Adoptive parents offer group where being different is normal

Posted: Wednesday, April 11, 2001

When Eve Schroeder was little, other kids taunted her for being adopted, a fact she couldn't hide since her skin is much darker than her parents'.

"One kid used to make fun of me," said Eve, now 13. "He said my parents didn't want me and threw me in a trash can."

To counter that kind of ignorance and cruelty, the Schroeders and about 50 other adoptive families get together four times a year for picnics, potlucks and outings. The biggest event is an overnight at Echo Ranch over the Mother's Day weekend. The families go hiking and boating, ride horses, try archery and enjoy campfires.

"It normalizes us, because when you're in camp most of the families are interracial," said Eve's mom, Elaine Schroeder. "When you're at camp that's the norm, so that's neat."

Through the group Eve made friends with other children adopted from around the world. Juneau families have adopted children from China, Korea, India, Yugoslavia, South America, and other countries and continents. Most of their parents are Caucasian.

"When you don't look like your parents you can sometimes feel a little odd," said Destiny Sargeant, who has two children from the Marshall Islands in the South Pacific. "It's good for the kids to see they're not alone."

Besides adapting to a new culture, the internationally adopted children face the same feelings of anger and abandonment other adopted children go through as they grow up, Sargeant said. Questions from ignorant strangers don't help.
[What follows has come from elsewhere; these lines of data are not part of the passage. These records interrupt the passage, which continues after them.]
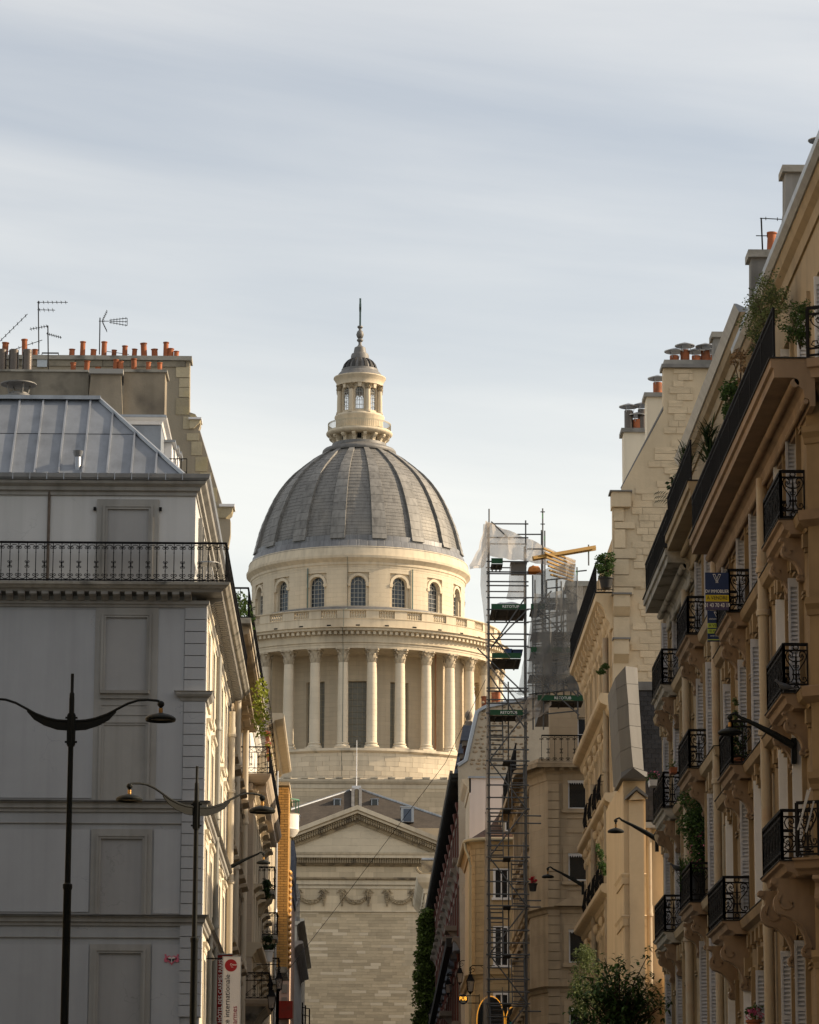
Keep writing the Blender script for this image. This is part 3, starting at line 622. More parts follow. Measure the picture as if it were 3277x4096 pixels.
for k in range(-80, 81): x = FX + k * .126; b.box(x - .03, x + .03, YF - .3, YF, z6(791), z6(781)); b.box(x - .04, x + .04, YF - .42, YF, z6(900), z6(890)); b.box(x - .03, x + .03, YF - .27, YF, z6(943), z6(938))
b.build('cornice_ornament', MATS['pst_carved'], ch, kind='stuff')
# tympanum and raking cornice
MB().py([(FX - HW, zpc), (FX + HW, zpc), (FX, zpc + HW * tanp)], YF + .02, YF + .4).build('tympanum', mat('pst_tymp', PS, .88, 0, .12, .4, .05, 6, dirt=(.25, .22, .17), dirt_amt=.4, dirt_scale=.3, brick=(1.8, .7, 'x', 0, .07, .02)), ch)
def rake(name, t0, t1, o, m):
    # band between vertical offsets t0>t1 below the outer rake line
    for sg in (-1, 1):
        H2 = HW + .6; zo = zpc + HW * tanp + .25
        P = [(FX, zo - t0), (FX + sg * H2, zo - t0 - H2 * tanp), (FX + sg * H2, zo - t1 - H2 * tanp), (FX, zo - t1)]
        MB().py(P, YF - o, YF + .3).build(name, MATS[m], ch)
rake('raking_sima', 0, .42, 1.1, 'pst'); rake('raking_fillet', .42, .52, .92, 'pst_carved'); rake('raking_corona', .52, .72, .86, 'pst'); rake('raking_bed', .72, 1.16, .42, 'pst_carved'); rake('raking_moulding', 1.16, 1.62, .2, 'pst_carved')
b = MB(); zo = zpc + HW * tanp + .25
for sg in (-1, 1):
    for k in range(1, 50):
        x = sg * k * .225; zz = zo - abs(x) * tanp
        b.box(FX + x - .07, FX + x + .07, YF - .62, YF - .1, zz - 1.3, zz - 1.02); b.sph((FX + x, YF - .52, zz - .88), .1, .08, .11, 6, 4)
b.build('rake_ornament', MATS['pst_carved'], ch, kind='stuff')
# garlands
for k in range(-2, 3):
    x0 = FX + (812 - 822 + k * 339) * .01256; rnd = random.Random(40 + k); b = MB(); zt_, zl = z6(992), z6(1072)
    for j in range(23):
        t = -1 + 2 * j / 22; x = x0 + t * 1.2; zz = zl + (zt_ - zl) * t * t * (.35 + .65 * t * t); rr = .19 * (1 - .45 * abs(t))
        for e in range(3): b.sph((x + rnd.uniform(-.05, .05), YF - .10 - rnd.uniform(0, .1), zz + (e - 1) * rr * .75), .11, .1, .085, 6, 4)
    for sg in (-1, 1):
        xx = x0 + sg * 1.25
        for j in range(9):
            zz = z6(990) - j * .165; s2 = .10 + .05 * sin(j * .6)
            for e in (-1, 1): b.sph((xx + e * s2 * .7, YF - .12, zz), s2, .1, .1, 6, 4)
        for e in (-1, 1):
            b.tube([(xx, YF - .12, zt_ + .05), (xx + e * .12, YF - .16, zt_ + .22), (xx + e * .3, YF - .14, zt_ + .1), (xx + e * .42, YF - .1, zt_ - .12), (xx + e * .55, YF - .08, zt_ - .08)], [.06, .08, .08, .06, .03], 5)
        b.sph((xx, YF - .15, zt_ + .12), .1)
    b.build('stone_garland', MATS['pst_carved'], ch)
# roof behind the pediment
zf, zr = z6(500, 347.5), z6(198, 357); xa_ = f6(817, 198, 357).x; xl, xr = xa_ - 11.5, xa_ + 11.5
mat('slate_brown', (0.07, 0.058, 0.047), .8, 0, .25, .5, .1, 6, streak=.2, brick=(.34, .2, 'x', 0, .16, .04))
zf2 = zr - (zr - zf) * 1.0
MB().add([(xl, 347.5, zf), (xr, 347.5, zf), (xa_, 357, zr), (xl, 364, zf), (xr, 364, zf), (xa_, 364, zr)], [(0, 1, 2), (0, 2, 5, 3), (1, 4, 5, 2)]).build('slate_roof', MATS['slate_brown'], ch)
MB().box(xl, xr, 347.4, 364, zf - 3, zf - .02).build('roof_parapet', MATS['pst_wall'], ch)
def onroof(x, y):
    p0 = aY(1000 + .5217 * x, 3050 + .5217 * y, 347.5); p1 = aY(1000 + .5217 * x, 3050 + .5217 * y, 357); 
    sl = (zr - zf) / 9.5; t = (p0.z - zf) / (sl * 9.5 - (p1.z - p0.z)); return p0 + (p1 - p0) * t
b = MB(); p, q = onroof(790, 360), onroof(790, 215); p2, q2 = onroof(847, 360), onroof(847, 215)
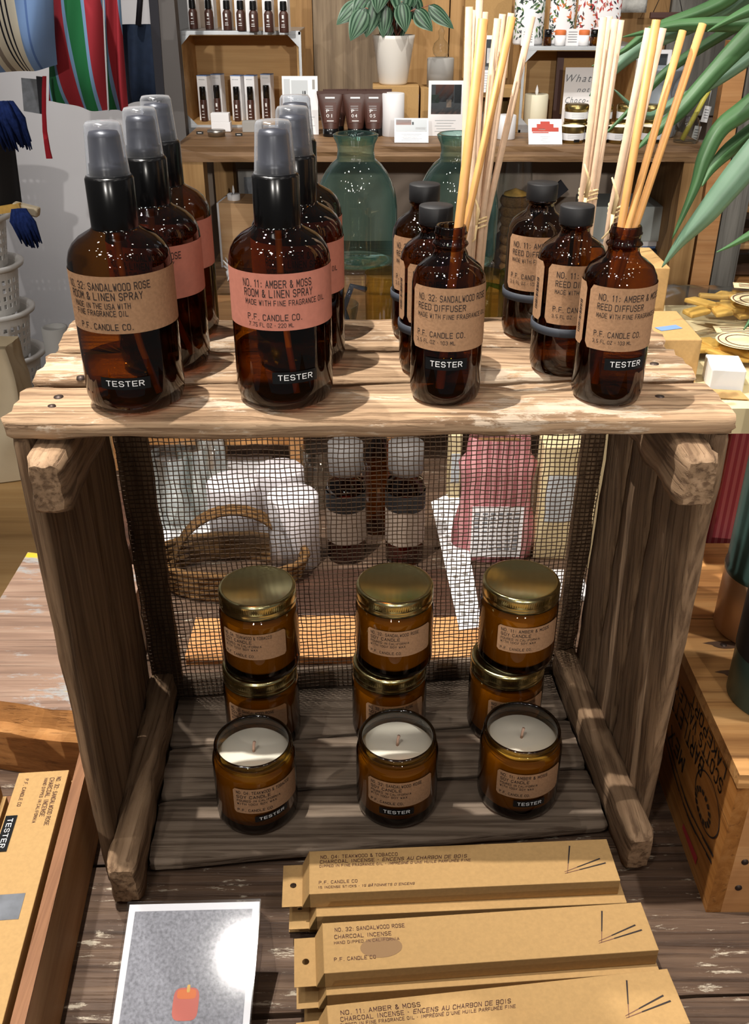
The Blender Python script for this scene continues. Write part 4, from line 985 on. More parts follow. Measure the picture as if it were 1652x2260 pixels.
# cream ledge at right with soaps
zc = 1.09
e = empty('cream_ledge', (.50, .92, .75), 'cream topped ledge behind the fruit box at the right', 'ledge')
MB().box((.52, .92, zc-.012), (.52, .30, .024), 'cream_board').build('ledge_top', e, True)
for x in (.285, .765):
    for y in (.89, 1.05): MB().box((x, y, (.75+zc-.024)/2), (.02, .02, zc-.024-.75), 'cream_board').build('leg', e, True)
b = MB(); b.grid(lambda u, v: Vector((.275+u*.40, .870+.004*math.sin(u*40), zc-.026-.25*v)), 40, 3, 'red_weave')
solo(b, 'striped_curtain', 'red and cream woven cloth hanging under the cream ledge', 'cloth', origin=(.45, .870, .84), solid=.002)
def carton_at(name, x0, x1, y0, y1, h, m, lab, rz=0):
    e = empty(name, ((x0+x1)/2, (y0+y1)/2, zc+.0003), lab, 'carton', rotz=rz)
    MB().box((0, 0, h/2), (x1-x0, y1-y0, h), m, bev=.0012).build('carton_body', e)
    return e
e = carton_at('kraft_carton', .225, .300, .962, 1.045, .072, 'kraft_box', 'tall kraft carton with a small white barcode label behind the amber bottles')
q = MB().box((.0155, -.0420, .022), (.013, .0006, .026), 'white_paper')
for k in range(5): q.box((.0155, -.0424, .014+.004*k), (.009, .0004, .0014), 'photo_grey')
q.build('price_label', e)
e = carton_at('kraft_carton', .235, .298, .83, .915, .042, 'kraft_box', 'low kraft carton lying beside the right end of the crate')
MB().add([(.0, -.02, .0424), (.022, -.012, .0424), (.018, -.002, .0424), (-.004, -.010, .0424)], [[0, 1, 2, 3]], 'label_blue').build('colour_label', e)
e = carton_at('white_carton', .306, .336, .805, .845, .022, 'white_paint', 'small white carton with an open kraft flap on the cream ledge', -.15)
MB().add([(-.02, -.023, .004), (.012, -.023, .004), (.018, -.036, .001), (-.014, -.036, .001)], [[0, 1, 2, 3]], 'kraft_box').build('flap', e, solid=.0006)
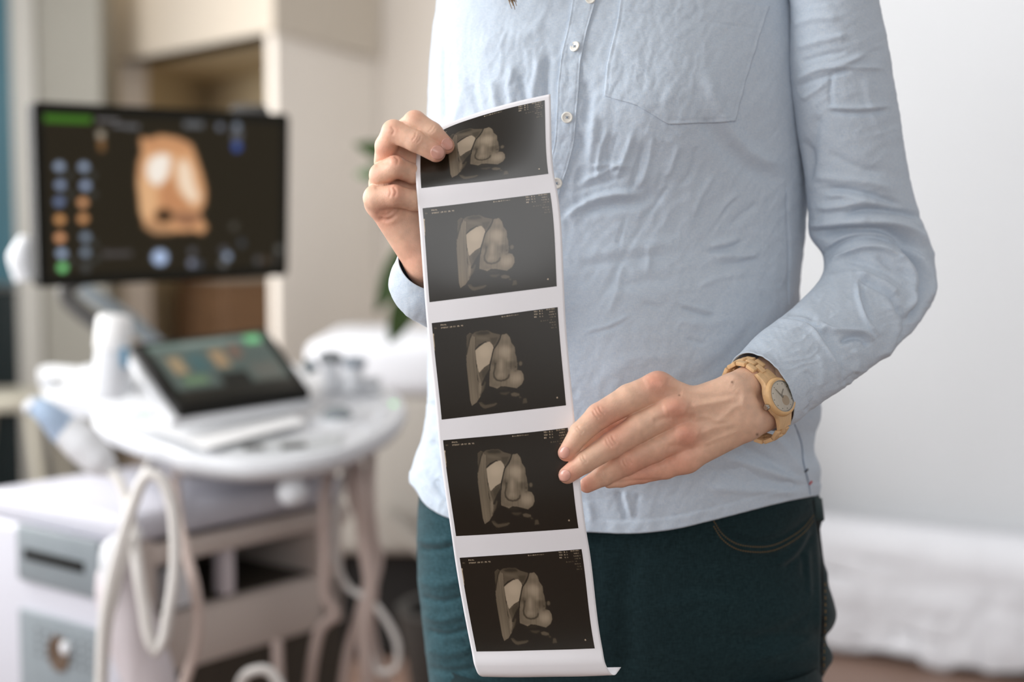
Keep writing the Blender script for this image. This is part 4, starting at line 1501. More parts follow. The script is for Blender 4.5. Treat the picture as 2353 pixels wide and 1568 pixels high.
# nails
bvA, bvB = bvh_np(QA, FAq), bvh_np(QB, FBq)
M_nail = mat('fingernail', (222, 168, 152), rough=0.25, spec=0.5, sss=0.2, sssscale=0.003, coat=0.2)


def nail(bv, c, d, L, Wd):
    d = np.array(d, float)
    d /= np.hypot(*d)
    n = np.array([-d[1], d[0]])
    nr, nc = 13, 13
    GX, GY = np.zeros((nr, nc)), np.zeros((nr, nc))
    disp = np.zeros((nr, nc))
    for i in range(nr):
        for j in range(nc):
            s, t = 2 * j / (nc - 1) - 1, 2 * i / (nr - 1) - 1
            r = max(abs(s), abs(t))
            q = math.hypot(s, t) + 1e-9
            a, b = s * r / q, t * r / q       # square to disc
            if b < 0:
                b *= .9
            GX[i, j] = c[0] + d[0] * b * L + n[0] * a * Wd
            GY[i, j] = c[1] + d[1] * b * L + n[1] * a * Wd
            disp[i, j] = 0.0003 * (1 - (a * a) * .6)
    return patch('fingernail', bv, GX, GY, 0.0002, M_nail, person, disp=disp, fallback=1.19)


nail(bvA, (1027, 331), (.72, .7), 15, 13.5)
nail(bvA, (1005, 350), (.75, .65), 17.5, 16)
nail(bvB, (1297, 1040), (-.45, .9), 15, 12)
nail(bvB, (1298, 1093), (-.75, .66), 15, 13.5)

# ---- shirt
shirt = link('shirt', mesh_np('shirt', G, shirt_f), M_shirt, person)


def ring_tube(rings, nr, nt, disp=None, seed=0, ends=True, cap_in=0.0):
    rings = np.array(rings, float)            # (n, 3, 3): centre, U, V in (px, py, w)
    kk = np.r_[0, np.cumsum(np.linalg.norm(np.diff(rings[:, 0], axis=0), axis=1) + 6)]
    R = hermite(kk, rings, np.linspace(0, kk[-1], nr))
    t = np.linspace(0, 2 * np.pi, nt, endpoint=False)
    c, s = np.cos(t)[None, :, None], np.sin(t)[None, :, None]
    X = R[:, None, 0] + R[:, None, 1] * c + R[:, None, 2] * s
    Gx = Q(X)
    n = gnormals(Gx)
    if ((Gx - Gx.mean(1, keepdims=True)) * n).sum() < 0:
        n = -n
    if disp is not None:
        fr = np.clip(-n[..., 1] * 2.2 + .45, 0, 1)
        Gx = Gx + n * disp(X[..., 0], X[..., 1], np.linspace(0, kk[-1], nr)[:, None] + 0 * X[..., 0], fr)[..., None]
    return Gx, X


SL_ST = [
    ([(1852, 536), (1918, 530), (1983, 526), (2033, 529), (2090, 557), (2128, 597)], 13, -5.5, 7),
    ([(1858, 520), (1920, 512), (1985, 508), (2040, 510), (2100, 535), (2140, 585)], 10, 4.0),
    ([(1888, 596), (1920, 566), (1975, 545), (2033, 549), (2079, 568), (2109, 607), (2128, 650)], 6, -3.6, 10),
    ([(1895, 575), (1930, 550), (1980, 538), (2033, 540), (2075, 556)], 6, 2.6),
    ([(1905, 612), (1945, 580), (1990, 566), (2040, 575), (2065, 590)], 8, 3.0),
    ([(1936, 496), (1994, 484), (2050, 487), (2105, 498), (2122, 507)], 7, -3.4), ([(1872, 478), (1925, 474), (1979, 465), (2030, 470)], 9, 3.2),
    ([(1880, 505), (1940, 500), (2000, 498)], 8, 1.6),
    ([(1890, 434), (1935, 436), (1979, 443), (2035, 459), (2080, 475)], 7, -2.4), ([(1895, 448), (1940, 450), (2000, 458)], 8, 2.0),
    ([(1860, 405), (1930, 412), (2000, 420), (2060, 440)], 10, 1.6), ([(1900, 350), (1960, 380), (2040, 400)], 10, -1.4),
    ([(2071, 561), (2100, 592), (2124, 650), (2108, 715), (2085, 745)], 10, -4.6, 7), ([(2088, 556), (2120, 600), (2140, 650), (2130, 700)], 9, 3.0),
    ([(2050, 575), (2085, 610), (2103, 665), (2090, 720)], 9, 3.2), ([(2010, 585), (2050, 615), (2095, 645), (2112, 690)], 7, -2.2),
    ([(1968, 648), (1973, 690), (1994, 744), (2020, 770)], 5, 2.0), ([(1978, 650), (1986, 695), (2006, 740)], 6, -1.6),
    ([(1972, 640), (2015, 660), (2055, 690), (2062, 730)], 6, -2.6), ([(1965, 628), (2020, 645), (2070, 680)], 7, 2.2),
    ([(1935, 598), (1980, 604), (2030, 622), (2100, 670)], 8, -1.8), ([(1900, 640), (1950, 632), (2000, 640)], 9, 1.4),
    ([(1883, 742), (1905, 757), (1945, 762), (1987, 766), (2010, 785)], 6, 2.6), ([(1892, 752), (1915, 790), (1935, 830)], 9, -2.4),
    ([(1930, 790), (1960, 775), (1985, 778), (1995, 800)], 8, -2.6), ([(1960, 800), (1970, 830), (1962, 860)], 9, 1.8),
    ([(2030, 690), (2060, 740), (2050, 790), (2020, 830)], 10, 2.0), ([(2062, 700), (2085, 750), (2060, 790)], 8, -2.6),
    ([(1795, 729), (1830, 732), (1864, 742), (1895, 777), (1925, 823), (1947, 886)], 4, -2.2), ([(1800, 716), (1850, 722), (1880, 738)], 8, -1.6),
    ([(1787, 737), (1826, 741), (1858, 752), (1887, 785), (1915, 828), (1936, 886)], 5, 1.5),
    ([(1860, 900), (1865, 930), (1850, 950)], 6, -1.6), ([(1880, 810), (1890, 850), (1880, 900)], 9, 1.0), ([(1848, 850), (1870, 880), (1862, 930)], 8, -1.1),
    ([(1828, 183), (1880, 160), (1930, 150), (1998, 120)], 7, 1.8), ([(1828, 200), (1890, 178), (1960, 160)], 6, -1.4),
    ([(1830, 110), (1880, 95), (1950, 80)], 8, 1.4), ([(1835, 145), (1890, 128), (1950, 118)], 6, -1.2), ([(1820, 60), (1860, 45), (1930, 40)], 8, 1.2),
    ([(1900, 158), (1960, 155), (2034, 158)], 5, 1.2), ([(1900, 246), (1960, 250), (2043, 244)], 5, 1.6), ([(1900, 256), (1960, 261), (2043, 256)], 5, -1.2),
    ([(1913, 165), (1908, 210), (1912, 250)], 6, -1.2), ([(1880, 260), (1868, 330), (1860, 390)], 14, -1.8), ([(1990, 170), (2000, 240), (2030, 330)], 10, 1.0),
    ([(1840, 230), (1880, 205), (1900, 190)], 6, 1.3), ([(1845, 320), (1858, 350), (1862, 420)], 9, -1.6),
]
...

"People ask really dumb, stupid questions," Sargeant said, "like 'Where's your real parents. Where's your real mother.'"

Her 7-year-old son, Marshall, is sick of people asking if Sargeant is his grandmother. Sargeant was 39 when she adopted him and 45 when she adopted his younger sister, but that is becoming more common as more single people and older couples adopt, she said.

The adoptive families group gives the parents and children both a chance to talk about their experiences. Some of the children keep culture scrapbooks and have opportunities to learn about the culture they were born in. Debbie Hull is one of several parents of Chinese children now studying Chinese on Wednesday nights.

Like many adopted children, Hull's daughter Bailey was developmentally delayed when Hull brought the 2-year-old home from China. The tiny girl would just sit still in a chair and had to be taught to play with toys. Now Bailey is 7, caught up in school and flourishing, Hull said.

"For people who've just adopted it's kind of reassuring to come and see our kids, who we've had two, three or four years, and see how they've done," Hull said. "We just hope that people realize that we're here and we love to talk about it and there's a place where we're all together at times."